Carta de amor a los aeropuertos

Carta de amor a los aeropuertos

Hoy sabemos que los controladores ganan más, pero ningún niño quiso nunca ser controlador y casi todos alguna vez soñamos con ser pilotos. Era un oficio espléndido. Llevaban un uniforme muy pintón. Se podían saltar todas las colas. Hablaban un lenguaje arcano: decían bravo charlie como quien dice qué tal vas. Tenían toda la legitimidad para tontear con las azafatas y hacer incursiones por las latitas de frutos secos del avión.
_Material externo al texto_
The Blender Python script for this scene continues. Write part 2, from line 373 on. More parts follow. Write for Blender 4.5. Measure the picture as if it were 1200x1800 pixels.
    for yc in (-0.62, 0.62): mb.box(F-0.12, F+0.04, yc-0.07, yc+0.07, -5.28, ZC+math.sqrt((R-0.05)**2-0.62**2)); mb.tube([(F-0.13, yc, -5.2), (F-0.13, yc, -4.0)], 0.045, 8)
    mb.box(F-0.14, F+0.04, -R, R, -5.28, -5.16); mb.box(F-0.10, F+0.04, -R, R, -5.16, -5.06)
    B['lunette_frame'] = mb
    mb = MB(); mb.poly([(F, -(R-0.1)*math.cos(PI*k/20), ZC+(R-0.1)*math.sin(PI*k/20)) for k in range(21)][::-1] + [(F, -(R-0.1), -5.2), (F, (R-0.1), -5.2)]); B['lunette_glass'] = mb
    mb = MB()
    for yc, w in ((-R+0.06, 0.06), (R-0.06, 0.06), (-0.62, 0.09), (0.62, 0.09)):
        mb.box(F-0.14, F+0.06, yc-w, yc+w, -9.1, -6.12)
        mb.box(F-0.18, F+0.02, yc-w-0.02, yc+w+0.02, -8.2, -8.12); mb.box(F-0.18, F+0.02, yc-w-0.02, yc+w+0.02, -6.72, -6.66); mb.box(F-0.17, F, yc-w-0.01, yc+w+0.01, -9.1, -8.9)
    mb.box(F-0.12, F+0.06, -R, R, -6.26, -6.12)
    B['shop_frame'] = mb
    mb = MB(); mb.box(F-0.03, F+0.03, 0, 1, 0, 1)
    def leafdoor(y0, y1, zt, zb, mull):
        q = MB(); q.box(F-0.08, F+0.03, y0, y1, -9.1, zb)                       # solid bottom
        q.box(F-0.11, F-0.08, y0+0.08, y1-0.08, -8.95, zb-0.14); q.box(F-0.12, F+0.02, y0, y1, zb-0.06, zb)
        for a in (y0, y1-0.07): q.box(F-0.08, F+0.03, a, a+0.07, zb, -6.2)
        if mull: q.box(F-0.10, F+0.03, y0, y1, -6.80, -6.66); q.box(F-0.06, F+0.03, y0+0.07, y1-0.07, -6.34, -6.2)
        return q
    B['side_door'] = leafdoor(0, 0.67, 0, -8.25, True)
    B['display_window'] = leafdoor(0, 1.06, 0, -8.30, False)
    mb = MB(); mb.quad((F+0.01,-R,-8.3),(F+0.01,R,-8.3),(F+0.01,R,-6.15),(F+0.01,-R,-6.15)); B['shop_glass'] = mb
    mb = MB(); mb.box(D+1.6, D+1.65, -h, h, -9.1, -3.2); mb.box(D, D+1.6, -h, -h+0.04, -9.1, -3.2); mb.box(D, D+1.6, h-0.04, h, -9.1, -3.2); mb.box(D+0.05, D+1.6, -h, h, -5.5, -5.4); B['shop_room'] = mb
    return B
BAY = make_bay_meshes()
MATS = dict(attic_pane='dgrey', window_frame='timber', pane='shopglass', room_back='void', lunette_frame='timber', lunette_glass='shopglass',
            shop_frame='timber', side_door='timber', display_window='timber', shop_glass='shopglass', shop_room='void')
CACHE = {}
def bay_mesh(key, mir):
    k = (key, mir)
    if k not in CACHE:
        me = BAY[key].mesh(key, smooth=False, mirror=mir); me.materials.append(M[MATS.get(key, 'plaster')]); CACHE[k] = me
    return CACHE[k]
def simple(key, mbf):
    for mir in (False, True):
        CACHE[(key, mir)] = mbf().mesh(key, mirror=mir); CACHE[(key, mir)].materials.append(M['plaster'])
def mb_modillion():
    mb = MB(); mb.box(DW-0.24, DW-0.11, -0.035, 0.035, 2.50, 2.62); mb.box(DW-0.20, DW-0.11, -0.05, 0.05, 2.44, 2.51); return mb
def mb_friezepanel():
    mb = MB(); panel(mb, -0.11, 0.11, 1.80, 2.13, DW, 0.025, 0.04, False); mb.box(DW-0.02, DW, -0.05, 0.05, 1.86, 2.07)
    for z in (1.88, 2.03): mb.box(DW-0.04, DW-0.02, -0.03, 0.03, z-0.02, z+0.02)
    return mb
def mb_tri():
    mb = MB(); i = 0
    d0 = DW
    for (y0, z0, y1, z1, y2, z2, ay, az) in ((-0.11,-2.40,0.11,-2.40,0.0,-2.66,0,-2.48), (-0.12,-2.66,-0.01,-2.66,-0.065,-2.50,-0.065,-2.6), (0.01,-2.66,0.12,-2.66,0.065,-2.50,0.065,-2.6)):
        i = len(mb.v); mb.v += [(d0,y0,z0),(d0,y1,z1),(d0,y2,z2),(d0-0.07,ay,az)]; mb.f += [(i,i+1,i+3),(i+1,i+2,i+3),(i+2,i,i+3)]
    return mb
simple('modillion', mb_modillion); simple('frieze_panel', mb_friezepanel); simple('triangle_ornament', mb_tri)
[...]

Sobrevolaban Halifax a la misma hora en que otros nos bajábamos en Antón Martín y, en definitiva, pasaban la vida en el mejor lugar posible: a miles de kilómetros de la gotera del baño. Aterrizar en casa aún debía de ser mejor: todo el mundo te festejaba porque traías chocolates de fuera —que siempre están más ricos—, y no se habían acostumbrado a tu presencia cuando ya estabas despegando rumbo a La Coruña o Estambul. El de piloto era —es— además un trabajo con su componente filosófico: dedicar tu tiempo a esquivar tormentas. Y grato: al terminar, te aplauden los niños. Eso no les pasa a los contables.